Yağ konulan büyük kazanlara buğdaydan elde edilen nişastalı su ekleniyor ve durmadan 16-18 saat boyunca karıştırılıyor. Toplumda saygı gören kadınların öncülüğünde çok sayıda kişi tarafından hazırlanan sümelek tatlısının bulunduğu kazanın altı yanmasın diye içine birkaç ceviz veya taş atılıyor.
Kazanı her karıştıran dilek tutuyor ve dua ediyor. Özbeklerde sümelek karıştırılırken tutulan dilek ve duaların kabul olacağına inanılıyor. Daha sonra 5-6 saat kapağı kapatılarak demlenmeye bırakılan ve yaklaşık 24 saatte hazırlanan sümelek, Özbeklerde her derde deva, hastalıkları iyileştirici kuvvet kaynağı sayılıyor.
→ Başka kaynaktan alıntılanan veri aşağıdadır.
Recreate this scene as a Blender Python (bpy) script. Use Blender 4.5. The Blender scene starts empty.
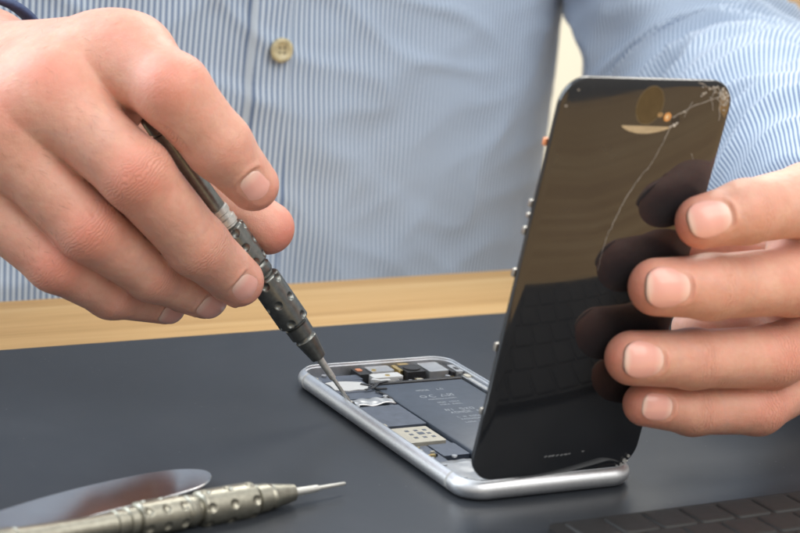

Sümelek, önce mahallenin yaşlı ve hastalarına, sonra da tüm sakinlerine dağıtılıyor. Kasesinden ceviz veya taş çıkan kişinin tuttuğu dilek veya duasının kabul edileceğine inanılıyor.
Not: Özbeklerde sümelek tatlısının ortaya çıkışıyla ilgili çeşitli rivayetler bulunuyor. Bir rivayete göre, ilkbahar döneminde evinde yiyecek bulamayan anne, aç kalan ikizlerini doyurmak için evindeki çimlenmiş buğdayı alıp su koyarak kaynatır. Çocuklarını kazanda bir şeylerin olduğuna inandırmak ve kaynadığında ses çıkarması için içine bir avuç taş atar. Gece geç vakte kadar yemek bekleyerek açlıktan yorulan çocuklarını uyutmak isterken kendisi de uyuyakalır. Uyandığında artık sabah olmuştur ve içine çimlenmiş buğdayı attığı kazandan güzel kokular gelir. Rivayete göre gece gökten inen 30 melek, sabaha kadar kazanı karıştırır ve ortaya sümelek çıkar. Bu nedenle yemeğe Farsçada 30 melek anlamına gelen "sümelek" adı verilir. Bu rivayetin dilden dile göçtüğü, kuşaktan kuşağa geçtiği Özbekistan'da halen ikiz çocuğu dünyaya gelen her aile, mutlaka evinde sümelek hazırlayarak yakınlarına ve komşularına dağıtır. Başka bir rivayete göre ise düşmanın kuşattığı kalede yiyecek biter. Son çareyi ambardaki çuvalların dibinde kalan bir miktar çimlenmiş buğdayda bulan kale halkı, bunları kazanlarda kaynatarak açlığını giderir. Bu yiyecekten güç alan kale halkı, düşmanı yener ve böylece sümelek yapma geleneği ortaya çıkar. Sovyet Sosyalist Cumhuriyetler Birliği (SSCB) döneminde yasaklanmasına rağmen gelenek ve göreneklerine sahip çıkan Özbek halkı arasında Nevruz Bayramı, yüzyıllardır varlığını sürdürüyor.